__GIVEN PROBLEM__: Restate, exactly and without pictures, the lines from the start of the listing below through the line holding "0, .06).build('foot', 'black', ht, bevel=.004)".

"""

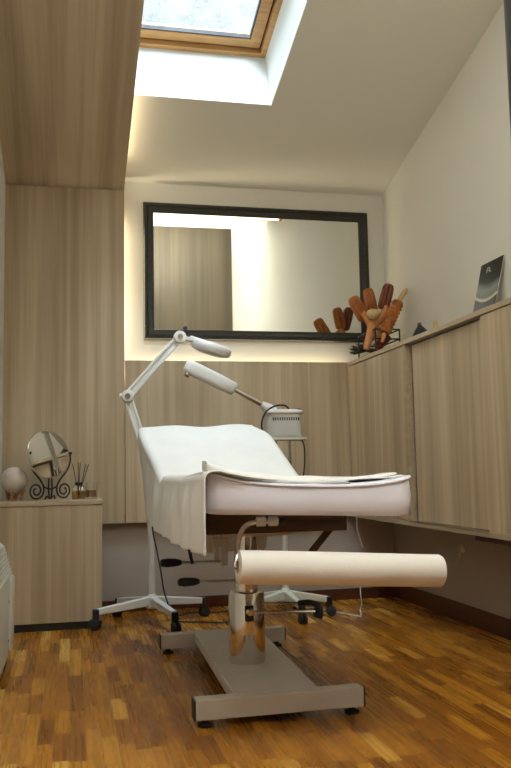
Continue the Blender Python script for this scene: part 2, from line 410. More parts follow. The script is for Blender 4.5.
# ------------------------------------------------------------------ heater on the left wall
ht = thing('convector_heater', (-.33, 3.7, 0), 'cream panel heater with a slanted louvred top at the left edge', 'heater')
hy0, hy1 = 3.30, 4.10
pr = [(XL+.002, .05), (-.268, .05), (-.266, .385), (-.30, .52), (-.325, .545), (XL+.002, .545)]
MB().loops([[(x, y, z) for x, z in pr] for y in (hy0, hy1)]).build('casing', 'heater', ht, bevel=.008, seg=3)
pr2 = [(-.30, .075), (-.255, .06), (-.252, .375), (-.262, .392), (-.30, .392)]
MB().loops([[(x, y, z) for x, z in pr2] for y in (hy1-.16, hy1+.012)]).build('end_cover', 'heater', ht, bevel=.008, seg=3)
gm = MB()
a, b = Vector((-.2645, 0, .397)), Vector((-.300, 0, .528))
for i in range(9):
    p = a.lerp(b, (i+.5)/9)
    gm.box(p.x-.006, p.x+.0015, hy0+.03, hy1-.02, p.z-.0035, p.z+.0035)
gm.build('grille', 'heater', ht)
for z in (.12, .29):
    MB().cyl((-.272, 3.93, z), (-.264, 3.93, z), .006, 10).build('screw', 'black', ht)
for y in (3.5, 3.95):
    MB().box(XL+.03, -.28, y-.015, y+.015, 0, .06).build('foot', 'black', ht, bevel=.004)

# ------------------------------------------------------------------ treatment bed
bed = thing('treatment_bed', (.72, 3.6, 0), 'white padded treatment bed with raised backrest on a chrome column', 'bed')
BXC = .735; HALF = .337
def rrect(x0, x1, y0, y1, r, n=7, sub=True):
    out = []
    for cx, cy_, a0 in ((x1-r, y1-r, 0), (x0+r, y1-r, PI/2), (x0+r, y0+r, PI), (x1-r, y0+r, 1.5*PI)):
        for i in range(n): q = a0 + PI/2*i/(n-1); out.append((cx+r*math.cos(q), cy_+r*math.sin(q)))
    if not sub: return out
    # even out the long straight runs
    res = []
    m = len(out)
    for i in range(m):
        a, b = out[i], out[(i+1) % m]; d = math.dist(a, b); k = max(1, int(d/.05))
        for j in range(k): res.append((a[0]+(b[0]-a[0])*j/k, a[1]+(b[1]-a[1])*j/k))
    return res
def lerp(a, b, t): return a+(b-a)*t
def clamp(t): return max(0., min(1., t))
def sstep(a, b, x): t = clamp((x-a)/(b-a)); return t*t*(3-2*t)
SY0, SY1 = 2.50, 3.74
def seat_top(x, y):
    t = (x-BXC)/HALF
    fr = 1 - sstep(2.5, 3.1, y)
    return .792 - .012*t + (.016 + .020*fr)*abs(t)**3 + .004
def seat_bot(x, y): return .7065 - .036*(x-BXC)
O0 = rrect(BXC-HALF, BXC+HALF, SY0, SY1, .060)
cen = (BXC, (SY0+SY1)/2)
def inset(d):
    sx = (HALF-d)/HALF; L2 = (SY1-SY0)/2; sy2 = (L2-d)/L2
    return [(cen[0]+(x-cen[0])*sx, cen[1]+(y-cen[1])*sy2) for x, y in O0]
loops = []
for d, k in ((.3, 0), (.02, 0), (.006, .05), (0, .18), (-.003, .5), (0, .9), (.002, 1.0)):
    loops.append([(x, y, lerp(seat_bot(x, y), seat_top(x, y), k)) for x, y in inset(d)])
for d, h in ((.012, .006), (.035, .010), (.08, .011), (.15, .008), (.22, .004), (.30, 0)):
    loops.append([(x, y, seat_top(x, y)+h) for x, y in inset(d)])
seat = MB().loops(loops).build('seat_cushion', 'vinyl', bed, sharp=80)
MB().tube([(x, y, seat_top(x, y)+.001) for x, y in inset(-.001)], .0045, 6, smooth=False, closed=True).build('piping', 'vinyl', seat)
# backrest: same kind of pad, hinged at the seat's far end
BL, BA = .56, math.radians(28.5)
BT = Matrix.Translation((0, 3.745, .792)) @ Matrix.Rotation(BA, 4, 'X')
O1 = rrect(-.315, .315, 0, BL, .07)
def inset1(d): return [(x*(.315-d)/.315, BL/2+(y-BL/2)*(BL/2-d)/(BL/2)) for x, y in O1]
loops = []
for d, z in ((.28, -.085), (.02, -.085), (.003, -.075), (0, -.045), (.001, -.012), (.012, -.002), (.04, .004), (.1, .006), (.2, .004), (.28, .002)):
    loops.append([(BXC-.055 + x + .05*(1-y/BL), y, z) for x, y in inset1(d)])
back = MB().loops(loops).build('backrest_cushion', 'vinyl', bed, sharp=80, xf=BT)
# frame under the cushions
fr = MB()
fr.box(.46, .968, 2.88, 3.74, .668, .694)
fr.box(.46, .50, 2.90, 3.74, .632, .670); fr.box(.928, .968, 2.90, 3.74, .632, .670)
fr.box(.46, .968, 2.88, 2.92, .630, .670); fr.box(.46, .968, 3.70, 3.74, .632, .670)
fr.build('wooden_frame', 'darkwood', bed, bevel=.003)
MB().box(.44, .95, .02, BL-.03, -.112, -.086).build('backrest_board', 'darkwood', bed, bevel=.003, xf=BT)
MB().beam((.958, 2.96, .665), (.79, 3.02, .45), .020, .026).build('strut', 'darkwood', bed, bevel=.003)
MB().beam((.55, 3.62, .54), (.84, 3.62, .54), .03, .04).box(.57, .60, 3.60, 3.64, .5, .64).box(.66, .71, 3.60, 3.64, .5, .64).box(.80, .83, 3.60, 3.64, .44, .64).build('bracket', 'greymetal', bed, bevel=.003)
MB().beam((.69, 4.03, .42), (.69, 3.80, .655), .03, .03).beam((.69, 4.03, .42), (.72, 4.13, .80), .025, .025).build('backrest_prop', 'greymetal', bed, bevel=.002)
# column
CXc, CYc = .690, 3.345
MB().lathe([(0, .070), (.02, .0722), (.97, .0722), (.985, .0705), (1, .067)], (CXc, CYc, .092), (CXc, CYc, .372), 40).build('column', 'chrome', bed, sharp=30)
MB().lathe([(0, .046), (1, .046)], (CXc, CYc, .366), (CXc, CYc, .60), 28).build('piston', 'chrome', bed, sharp=30)
MB().box(.56, .86, 3.15, 3.56, .598, .635).build('column_head', 'greymetal', bed, bevel=.004)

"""

__THE ANSWER__:
Continue the Blender Python script for this scene: part 2, from line 410. More parts follow. The script is for Blender 4.5.
# ------------------------------------------------------------------ heater on the left wall
ht = thing('convector_heater', (-.33, 3.7, 0), 'cream panel heater with a slanted louvred top at the left edge', 'heater')
hy0, hy1 = 3.30, 4.10
pr = [(XL+.002, .05), (-.268, .05), (-.266, .385), (-.30, .52), (-.325, .545), (XL+.002, .545)]
MB().loops([[(x, y, z) for x, z in pr] for y in (hy0, hy1)]).build('casing', 'heater', ht, bevel=.008, seg=3)
pr2 = [(-.30, .075), (-.255, .06), (-.252, .375), (-.262, .392), (-.30, .392)]
MB().loops([[(x, y, z) for x, z in pr2] for y in (hy1-.16, hy1+.012)]).build('end_cover', 'heater', ht, bevel=.008, seg=3)
gm = MB()
a, b = Vector((-.2645, 0, .397)), Vector((-.300, 0, .528))
for i in range(9):
    p = a.lerp(b, (i+.5)/9)
    gm.box(p.x-.006, p.x+.0015, hy0+.03, hy1-.02, p.z-.0035, p.z+.0035)
gm.build('grille', 'heater', ht)
for z in (.12, .29):
    MB().cyl((-.272, 3.93, z), (-.264, 3.93, z), .006, 10).build('screw', 'black', ht)
for y in (3.5, 3.95):
    MB().box(XL+.03, -.28, y-.015, y+.015, 0, .06).build('foot', 'black', ht, bevel=.004)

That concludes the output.